WHAT YOU WILL DO: Copy exactly the lines from the start of the material through the line with "from mathutils import Vector, Matrix". Pictures stay out of the copy.

[Records with scene code]
══════════

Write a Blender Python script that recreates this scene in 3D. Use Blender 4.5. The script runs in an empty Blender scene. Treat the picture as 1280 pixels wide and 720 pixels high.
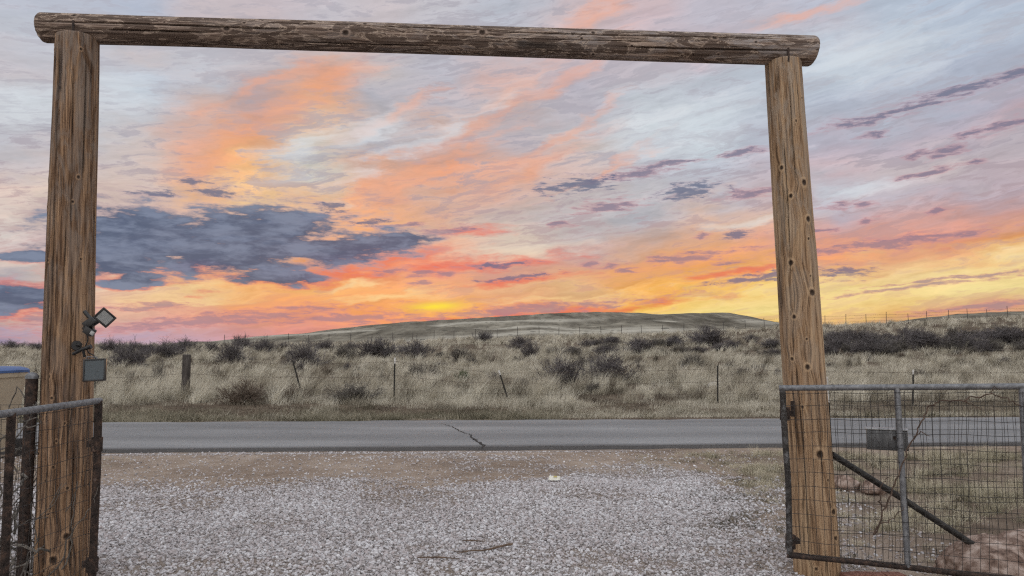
import bpy, bmesh, math, random
import numpy as np
from mathutils import Vector, Matrix

random.seed(7)
RNG = np.random.default_rng(11)
S = bpy.context.scene
COL = S.collection
PI = math.pi

# ------------------------------------------------------------------ camera
F, EYE = 925.0, 1.6
PITCH = math.atan(75 / F)
cp, sp = math.cos(PITCH), math.sin(PITCH)
cam_d = bpy.data.cameras.new('camera')
cam_d.sensor_width = 36
cam_d.lens = 36 * F / 1280
cam_d.clip_start, cam_d.clip_end = 0.05, 20000
cam = bpy.data.objects.new('camera', cam_d)
COL.objects.link(cam)
cam.location = (0, 0, EYE)
cam.rotation_euler = (PI / 2 + PITCH, 0, 0)
S.camera = cam


def ray(px, py):
    a, b = (px - 640) / F, (360 - py) / F
    return np.array([a, cp - b * sp, sp + b * cp])


def at(px, py, Y):
    d = ray(px, py)
    return Vector((d[0] * Y / d[1], Y, EYE + d[2] * Y / d[1]))


# ------------------------------------------------------------------ numpy noise
def _hash(ix, iy, iz, seed):
    h = (ix.astype(np.int64) * 374761393 + iy.astype(np.int64) * 668265263 + iz.astype(np.int64) * 2147483647 + seed * 1274126177) & 0xFFFFFFFF
    h = ((h ^ (h >> 13)) * 1274126177) & 0xFFFFFFFF
    h = h ^ (h >> 16)
    return (h & 0xFFFF) / 65535.0


def vnoise(x, y, z=0.0, seed=0):
    x, y, z = np.broadcast_arrays(np.asarray(x, float), np.asarray(y, float), np.asarray(z, float))
    ix, iy, iz = np.floor(x), np.floor(y), np.floor(z)
    fx, fy, fz = x - ix, y - iy, z - iz
    fx, fy, fz = [f * f * (3 - 2 * f) for f in (fx, fy, fz)]
    r = 0
    for a in (0, 1):
        for b in (0, 1):
            for c in (0, 1):
                w = (fx if a else 1 - fx) * (fy if b else 1 - fy) * (fz if c else 1 - fz)
                r = r + w * _hash(ix + a, iy + b, iz + c, seed)
    return r


def fbm(x, y, z=0.0, o=4, seed=0, gain=.5):
    r, a, t = 0, 1, 0
    for k in range(o):
        r = r + a * vnoise(np.asarray(x) * 2 ** k, np.asarray(y) * 2 ** k, np.asarray(z) * 2 ** k, seed + k * 17)
        t += a
        a *= gain
    return r / t


def sstep(a, b, x):
    t = np.clip((np.asarray(x, float) - a) / (b - a), 0, 1)
    return t * t * (3 - 2 * t)


# ------------------------------------------------------------------ terrain
RK = .058                                     # the road's slope in plan
ROAD_NEAR, ROAD_FAR = 12.02, 16.35


def terrain(x, y):
    x, y = np.asarray(x, float), np.asarray(y, float)
    v = y - RK * x
    crest = np.interp(x, [-400, -64, -38, -14, 6, 20, 45, 64, 110, 400], [1.2, 1.45, 1.8, 2.35, 2.95, 3.4, 4.55, 5.5, 6.2, 6.5])
    s = sstep(20, 98, v) ** 1.25
    back = 1 - .45 * sstep(100, 190, v)
    z = crest * s * back
    wob = sstep(17.5, 26, v)
    z = z + wob * (.34 * (fbm(x / 7, y / 7, o=3, seed=3) - .5) + .9 * sstep(40, 80, v) * (fbm(x / 19, y / 13, o=3, seed=9) - .5)) 
    z = z - .10 * np.exp(-((v - 18.6) / 1.1) ** 2)
    # near side : nearly flat, a little uneven
    near = 1 - sstep(9.5, 11.6, v)
    z = z + near * .05 * (fbm(x / 1.6, y / 1.6, o=3, seed=21) - .5)
    z = z - .03 * sstep(11.4, 11.9, v) * (1 - sstep(16.5, 17.2, v))
    return z


def hit(px, py, far=160):
    d = ray(px, py)
    t = np.linspace(4, far, 6000)
    P = d[:, None] * t
    below = EYE + P[2] < terrain(P[0], P[1])
    k = int(np.argmax(below)) if below.any() else len(t) - 1
    return Vector((P[0][k], P[1][k], float(terrain(P[0][k], P[1][k]))))


def tz(x, y):
    return float(terrain(x, y))


# ------------------------------------------------------------------ object helpers
def tag(o, label=None, cat=None, group=None, kind=None):
    if label: o['label'] = label
    if cat: o['category'] = cat
    if group: o['group'] = group
    if kind: o['kind'] = kind
    return o


def empty(name, loc, rz=0):
    o = bpy.data.objects.new(name, None)
    o.empty_display_size = .1
    COL.objects.link(o)
    o.location = loc
    o.rotation_euler = (0, 0, rz)
    return o


def np_mesh(name, V, Q, mats, attrs=None, smooth=False, parent=None):
    """V (n,3), Q (m,k) faces of equal size; attrs {name: per-vertex floats}"""
    V = np.ascontiguousarray(V, dtype=np.float32)
    Q = np.ascontiguousarray(Q, dtype=np.int32)
    if parent is not None:
        V = V - np.array(parent.matrix_basis.translation, dtype=np.float32)
    me = bpy.data.meshes.new(name)
    n, (m, k) = len(V), Q.shape
    me.vertices.add(n)
    me.vertices.foreach_set('co', V.ravel())
    me.loops.add(m * k)
    me.loops.foreach_set('vertex_index', Q.ravel())
    me.polygons.add(m)
    me.polygons.foreach_set('loop_start', np.arange(m, dtype=np.int32) * k)
    me.polygons.foreach_set('use_smooth', np.full(m, smooth, dtype=bool))
    for a, v in (attrs or {}).items():
        at_ = me.attributes.new(a, 'FLOAT', 'POINT')
        at_.data.foreach_set('value', np.ascontiguousarray(v, dtype=np.float32))
    me.update(calc_edges=True)
    me.validate()
    for m_ in (mats if isinstance(mats, (list, tuple)) else [mats]):
        me.materials.append(m_)
    o = bpy.data.objects.new(name, me)
    COL.objects.link(o)
    if parent is not None:
        o.parent = parent
    return o


class MB:
    """collects shapes in world coordinates and links them as one mesh object"""
    def __init__(s):
        s.v, s.f = [], []

    def box(s, c, size, rot=None):
        c = Vector(c)
        hx, hy, hz = [q / 2 for q in size]
        b = len(s.v)
        for x, y, z in ((-1, -1, -1), (1, -1, -1), (1, 1, -1), (-1, 1, -1), (-1, -1, 1), (1, -1, 1), (1, 1, 1), (-1, 1, 1)):
            p = Vector((x * hx, y * hy, z * hz))
            if rot: p = rot @ p
            s.v.append(c + p)
        for f in ((0, 3, 2, 1), (4, 5, 6, 7), (0, 1, 5, 4), (1, 2, 6, 5), (2, 3, 7, 6), (3, 0, 4, 7)):
            s.f.append([b + i for i in f])
        return s

    def tube(s, pts, rad, seg=8, cap=True):
        pts = [Vector(p) for p in pts]
        n = len(pts)
        rad = rad if isinstance(rad, (list, tuple)) else [rad] * n
        b = len(s.v)
        up = None
        for i, p in enumerate(pts):
            t = (pts[min(i + 1, n - 1)] - pts[max(i - 1, 0)]).normalized()
            if up is None or abs(up.dot(t)) > .95:
                up = Vector((0, 0, 1)) if abs(t.z) < .9 else Vector((0, 1, 0))
            x = up.cross(t).normalized()
            y = t.cross(x).normalized()
            up = y
            for k in range(seg):
                a = 2 * PI * k / seg
                s.v.append(p + (x * math.cos(a) + y * math.sin(a)) * rad[i])
        for i in range(n - 1):
            for k in range(seg):
                k2 = (k + 1) % seg
                s.f.append([b + i * seg + k, b + i * seg + k2, b + (i + 1) * seg + k2, b + (i + 1) * seg + k])
        if cap:
            s.f.append([b + k for k in reversed(range(seg))])
            s.f.append([b + (n - 1) * seg + k for k in range(seg)])
        return s

    def build(s, name, m, parent=None, smooth=True, bevel=0, sharp=40):
        off = Vector(parent.matrix_basis.translation) if parent is not None else Vector((0, 0, 0))
        me = bpy.data.meshes.new(name)
        me.from_pydata([tuple(v - off) for v in s.v], [], s.f)
        me.update()
        me.materials.append(m)
        if bevel:
            bm = bmesh.new(); bm.from_mesh(me)
            bmesh.ops.remove_doubles(bm, verts=bm.verts, dist=1e-5)
            bmesh.ops.bevel(bm, geom=[e for e in bm.edges if e.calc_face_angle(0) > .6], offset=bevel, segments=2, affect='EDGES', profile=.5)
            bm.to_mesh(me); bm.free()
        if smooth:
            bm = bmesh.new(); bm.from_mesh(me)
            for f in bm.faces: f.smooth = True
            for e in bm.edges:
                if e.calc_face_angle(0) > math.radians(sharp): e.smooth = False
            bm.to_mesh(me); bm.free()
        o = bpy.data.objects.new(name, me)
        COL.objects.link(o)
        if parent is not None: o.parent = parent
        return o


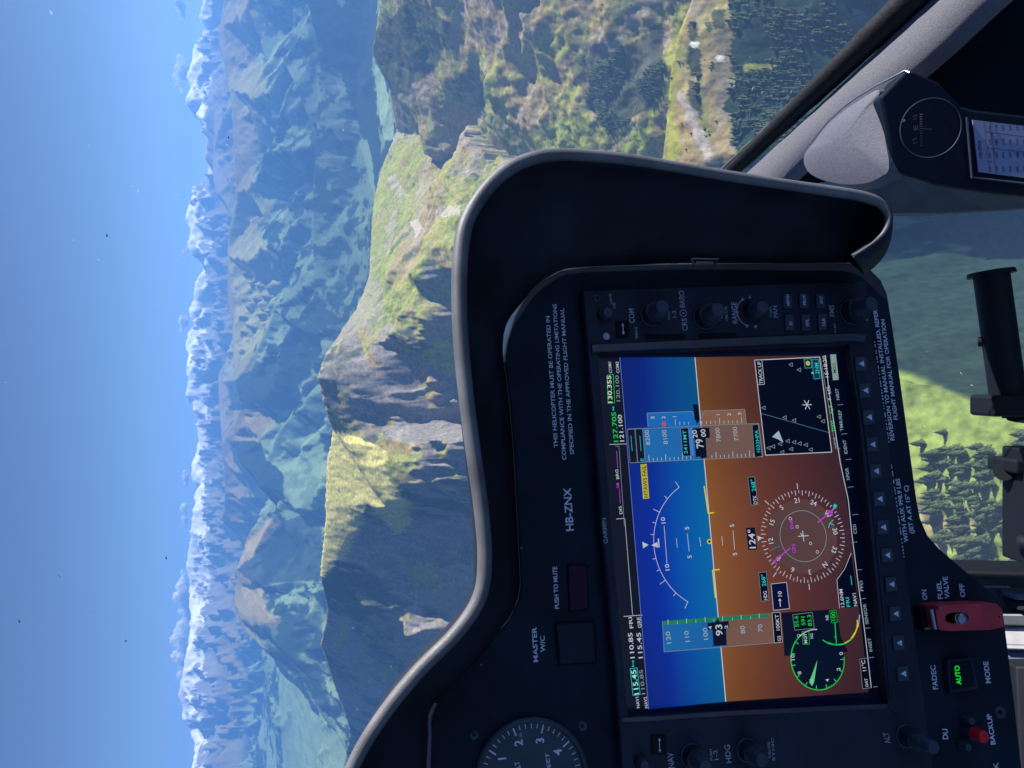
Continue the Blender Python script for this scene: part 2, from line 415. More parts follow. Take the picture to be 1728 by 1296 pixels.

══════════

EXPECTED OUTPUT:
Write a Blender Python script that recreates this scene in 3D. Use Blender 4.5. The script runs in an empty Blender scene. Treat the picture as 1280 pixels wide and 720 pixels high.
import bpy, bmesh, math, random
import numpy as np
from mathutils import Vector, Matrix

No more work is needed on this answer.